If you can get past the mouthful of a name, Specs’ 12 Adler Museum Cafe at 12 William Saroyan Place is the platonic ideal of a bar, a respite from the outside world that somehow improves on it. The cozy watering hole, which most people simply call Specs’, emits a sepia tone at all hours and is one of the last bastions of reasonable cocktail prices in the city (a whiskey sour, for example, costs a respectable $7). 
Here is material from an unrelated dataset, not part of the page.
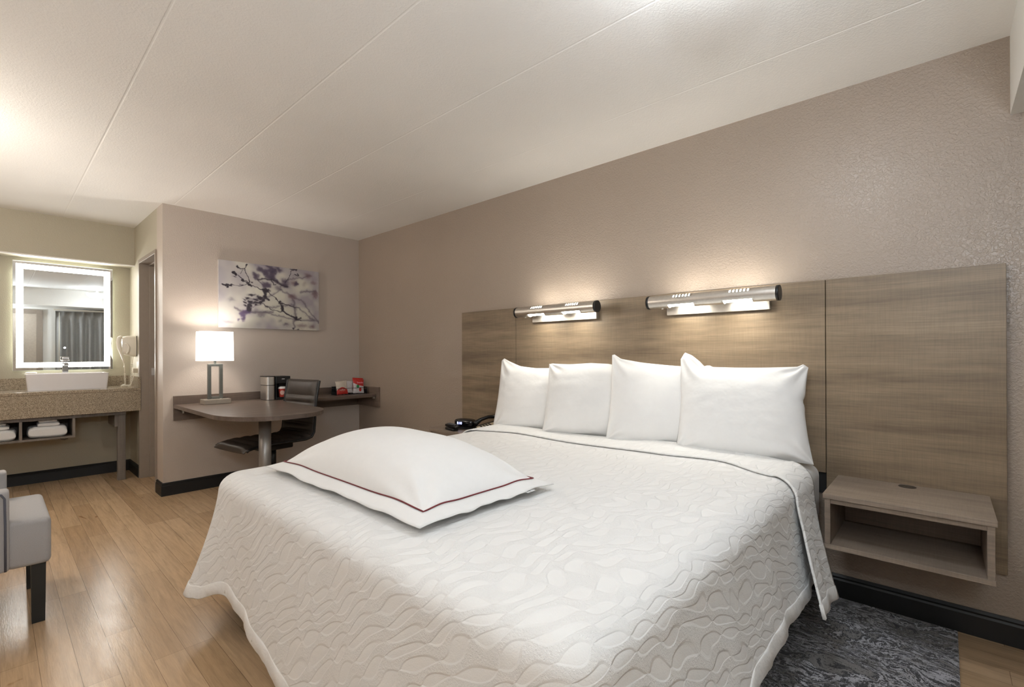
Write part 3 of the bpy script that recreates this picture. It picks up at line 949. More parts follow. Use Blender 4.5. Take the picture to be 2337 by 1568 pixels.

But it’s not the cheap drinks or even the warm vibe of the well-hidden courtyard bar that keep people coming back year after year since 1968. It’s the array of unusual ephemera hanging on the walls and ceiling, everything from nautical relics to walrus appendages. It’s the friendly yet boundary-respecting welcome of the bartender, who makes sure you’re going to have the most pleasant experience possible. It’s the diverse smattering of customers, strangers who somehow you seem to know already, all of whom are ready to talk—but not at all in a creepy way. 

North Beach artist Jeremy Fish, right, collaborates with cannabis dispensary North Beach Pipeline and Capo Pizza, the brainchild of SF pizza master and champion Tony Gemignani, left. | Courtesy Jeremy Fish

So depending on how your date is going, you can sidle up to the long bar to chat alongside others, or you can find a cozy table to sit just the two of you. The bar has plenty of room, even though more crowded on a Tuesday night than the sprawling Devil’s Acre bar on Columbus Avenue that abuts it. Locals keep local bars humming, and this one is quiet enough for talking, even with the light jazz music playing in the background that may prompt you to review the show you just heard at Keys. 

Another item to bring the night full circle? Tees and totes for sale behind the bar made by Jeremy Fish, the artist whose gallery you walked by to start your evening. You’ve had the most San Francisco of evenings—mind-altering substances, fine food, music and drink—and now it’s time to bring it all (and your date) home.